EXERCISE GOAL: Extract the complete listing and output it unchanged.

* begin DATA EXCERPT *

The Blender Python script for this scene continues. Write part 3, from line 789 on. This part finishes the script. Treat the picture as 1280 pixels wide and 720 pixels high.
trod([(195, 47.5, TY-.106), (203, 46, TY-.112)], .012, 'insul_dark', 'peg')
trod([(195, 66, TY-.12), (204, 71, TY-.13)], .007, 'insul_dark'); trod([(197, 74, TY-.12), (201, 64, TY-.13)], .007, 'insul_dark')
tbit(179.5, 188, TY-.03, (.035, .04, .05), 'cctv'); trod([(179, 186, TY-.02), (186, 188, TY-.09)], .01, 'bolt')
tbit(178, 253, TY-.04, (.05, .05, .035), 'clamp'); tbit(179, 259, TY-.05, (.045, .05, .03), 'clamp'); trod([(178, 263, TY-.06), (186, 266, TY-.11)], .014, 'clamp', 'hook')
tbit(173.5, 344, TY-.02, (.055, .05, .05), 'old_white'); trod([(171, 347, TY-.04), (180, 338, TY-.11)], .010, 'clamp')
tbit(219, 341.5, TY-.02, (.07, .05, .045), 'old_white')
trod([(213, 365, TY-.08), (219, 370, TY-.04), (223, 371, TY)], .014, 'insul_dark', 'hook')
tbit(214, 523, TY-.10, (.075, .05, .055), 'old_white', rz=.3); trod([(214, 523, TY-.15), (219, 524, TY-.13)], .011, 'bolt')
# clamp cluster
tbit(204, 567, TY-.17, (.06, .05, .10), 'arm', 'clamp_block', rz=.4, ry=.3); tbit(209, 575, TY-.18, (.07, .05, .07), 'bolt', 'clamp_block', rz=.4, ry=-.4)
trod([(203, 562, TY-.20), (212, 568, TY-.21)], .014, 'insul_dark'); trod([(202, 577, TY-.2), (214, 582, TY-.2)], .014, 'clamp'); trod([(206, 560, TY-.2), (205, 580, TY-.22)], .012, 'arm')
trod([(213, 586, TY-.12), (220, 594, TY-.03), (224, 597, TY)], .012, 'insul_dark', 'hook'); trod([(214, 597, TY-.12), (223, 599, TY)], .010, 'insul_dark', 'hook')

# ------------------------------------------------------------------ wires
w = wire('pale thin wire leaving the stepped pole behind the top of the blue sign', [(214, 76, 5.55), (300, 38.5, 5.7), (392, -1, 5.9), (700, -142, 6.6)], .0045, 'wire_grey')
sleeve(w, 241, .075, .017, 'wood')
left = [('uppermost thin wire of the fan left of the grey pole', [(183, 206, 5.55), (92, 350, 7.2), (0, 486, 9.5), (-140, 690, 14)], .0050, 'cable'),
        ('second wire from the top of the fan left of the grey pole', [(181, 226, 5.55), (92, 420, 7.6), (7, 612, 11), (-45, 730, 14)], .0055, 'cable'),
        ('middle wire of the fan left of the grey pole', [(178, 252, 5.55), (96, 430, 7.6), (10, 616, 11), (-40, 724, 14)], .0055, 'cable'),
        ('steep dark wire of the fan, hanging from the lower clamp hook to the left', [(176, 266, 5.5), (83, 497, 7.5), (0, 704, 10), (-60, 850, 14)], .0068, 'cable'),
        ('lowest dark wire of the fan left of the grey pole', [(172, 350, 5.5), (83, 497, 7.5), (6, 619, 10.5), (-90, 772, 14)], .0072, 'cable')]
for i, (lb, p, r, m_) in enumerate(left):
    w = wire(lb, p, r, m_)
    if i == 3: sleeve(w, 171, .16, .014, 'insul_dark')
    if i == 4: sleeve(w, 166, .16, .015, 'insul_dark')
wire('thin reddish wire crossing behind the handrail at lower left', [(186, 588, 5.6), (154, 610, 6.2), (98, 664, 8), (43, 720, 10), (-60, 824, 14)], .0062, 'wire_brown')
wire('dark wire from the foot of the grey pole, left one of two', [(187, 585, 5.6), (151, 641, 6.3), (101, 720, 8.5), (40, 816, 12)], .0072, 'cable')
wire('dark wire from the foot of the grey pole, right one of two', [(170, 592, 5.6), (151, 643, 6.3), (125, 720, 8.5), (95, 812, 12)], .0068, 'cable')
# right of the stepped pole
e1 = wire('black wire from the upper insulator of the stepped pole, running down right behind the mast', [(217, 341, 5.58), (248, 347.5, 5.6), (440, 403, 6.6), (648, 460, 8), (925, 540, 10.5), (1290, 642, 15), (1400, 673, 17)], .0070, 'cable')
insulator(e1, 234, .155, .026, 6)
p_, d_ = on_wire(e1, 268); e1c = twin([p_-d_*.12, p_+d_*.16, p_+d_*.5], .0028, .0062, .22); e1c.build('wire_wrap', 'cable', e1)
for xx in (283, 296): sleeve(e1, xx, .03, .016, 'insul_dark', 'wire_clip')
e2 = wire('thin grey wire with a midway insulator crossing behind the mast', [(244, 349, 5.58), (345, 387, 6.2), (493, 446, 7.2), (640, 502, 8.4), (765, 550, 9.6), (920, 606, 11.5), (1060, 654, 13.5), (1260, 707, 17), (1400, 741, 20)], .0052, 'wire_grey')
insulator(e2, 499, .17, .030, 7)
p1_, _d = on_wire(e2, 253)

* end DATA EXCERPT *

EXERCISE RESPONSE:
The Blender Python script for this scene continues. Write part 3, from line 789 on. This part finishes the script. Treat the picture as 1280 pixels wide and 720 pixels high.
trod([(195, 47.5, TY-.106), (203, 46, TY-.112)], .012, 'insul_dark', 'peg')
trod([(195, 66, TY-.12), (204, 71, TY-.13)], .007, 'insul_dark'); trod([(197, 74, TY-.12), (201, 64, TY-.13)], .007, 'insul_dark')
tbit(179.5, 188, TY-.03, (.035, .04, .05), 'cctv'); trod([(179, 186, TY-.02), (186, 188, TY-.09)], .01, 'bolt')
tbit(178, 253, TY-.04, (.05, .05, .035), 'clamp'); tbit(179, 259, TY-.05, (.045, .05, .03), 'clamp'); trod([(178, 263, TY-.06), (186, 266, TY-.11)], .014, 'clamp', 'hook')
tbit(173.5, 344, TY-.02, (.055, .05, .05), 'old_white'); trod([(171, 347, TY-.04), (180, 338, TY-.11)], .010, 'clamp')
tbit(219, 341.5, TY-.02, (.07, .05, .045), 'old_white')
trod([(213, 365, TY-.08), (219, 370, TY-.04), (223, 371, TY)], .014, 'insul_dark', 'hook')
tbit(214, 523, TY-.10, (.075, .05, .055), 'old_white', rz=.3); trod([(214, 523, TY-.15), (219, 524, TY-.13)], .011, 'bolt')
# clamp cluster
tbit(204, 567, TY-.17, (.06, .05, .10), 'arm', 'clamp_block', rz=.4, ry=.3); tbit(209, 575, TY-.18, (.07, .05, .07), 'bolt', 'clamp_block', rz=.4, ry=-.4)
trod([(203, 562, TY-.20), (212, 568, TY-.21)], .014, 'insul_dark'); trod([(202, 577, TY-.2), (214, 582, TY-.2)], .014, 'clamp'); trod([(206, 560, TY-.2), (205, 580, TY-.22)], .012, 'arm')
trod([(213, 586, TY-.12), (220, 594, TY-.03), (224, 597, TY)], .012, 'insul_dark', 'hook'); trod([(214, 597, TY-.12), (223, 599, TY)], .010, 'insul_dark', 'hook')

# ------------------------------------------------------------------ wires
w = wire('pale thin wire leaving the stepped pole behind the top of the blue sign', [(214, 76, 5.55), (300, 38.5, 5.7), (392, -1, 5.9), (700, -142, 6.6)], .0045, 'wire_grey')
sleeve(w, 241, .075, .017, 'wood')
left = [('uppermost thin wire of the fan left of the grey pole', [(183, 206, 5.55), (92, 350, 7.2), (0, 486, 9.5), (-140, 690, 14)], .0050, 'cable'),
        ('second wire from the top of the fan left of the grey pole', [(181, 226, 5.55), (92, 420, 7.6), (7, 612, 11), (-45, 730, 14)], .0055, 'cable'),
        ('middle wire of the fan left of the grey pole', [(178, 252, 5.55), (96, 430, 7.6), (10, 616, 11), (-40, 724, 14)], .0055, 'cable'),
        ('steep dark wire of the fan, hanging from the lower clamp hook to the left', [(176, 266, 5.5), (83, 497, 7.5), (0, 704, 10), (-60, 850, 14)], .0068, 'cable'),
        ('lowest dark wire of the fan left of the grey pole', [(172, 350, 5.5), (83, 497, 7.5), (6, 619, 10.5), (-90, 772, 14)], .0072, 'cable')]
for i, (lb, p, r, m_) in enumerate(left):
    w = wire(lb, p, r, m_)
    if i == 3: sleeve(w, 171, .16, .014, 'insul_dark')
    if i == 4: sleeve(w, 166, .16, .015, 'insul_dark')
wire('thin reddish wire crossing behind the handrail at lower left', [(186, 588, 5.6), (154, 610, 6.2), (98, 664, 8), (43, 720, 10), (-60, 824, 14)], .0062, 'wire_brown')
wire('dark wire from the foot of the grey pole, left one of two', [(187, 585, 5.6), (151, 641, 6.3), (101, 720, 8.5), (40, 816, 12)], .0072, 'cable')
wire('dark wire from the foot of the grey pole, right one of two', [(170, 592, 5.6), (151, 643, 6.3), (125, 720, 8.5), (95, 812, 12)], .0068, 'cable')
# right of the stepped pole
e1 = wire('black wire from the upper insulator of the stepped pole, running down right behind the mast', [(217, 341, 5.58), (248, 347.5, 5.6), (440, 403, 6.6), (648, 460, 8), (925, 540, 10.5), (1290, 642, 15), (1400, 673, 17)], .0070, 'cable')
insulator(e1, 234, .155, .026, 6)
p_, d_ = on_wire(e1, 268); e1c = twin([p_-d_*.12, p_+d_*.16, p_+d_*.5], .0028, .0062, .22); e1c.build('wire_wrap', 'cable', e1)
for xx in (283, 296): sleeve(e1, xx, .03, .016, 'insul_dark', 'wire_clip')
e2 = wire('thin grey wire with a midway insulator crossing behind the mast', [(244, 349, 5.58), (345, 387, 6.2), (493, 446, 7.2), (640, 502, 8.4), (765, 550, 9.6), (920, 606, 11.5), (1060, 654, 13.5), (1260, 707, 17), (1400, 741, 20)], .0052, 'wire_grey')
insulator(e2, 499, .17, .030, 7)
p1_, _d = on_wire(e2, 253)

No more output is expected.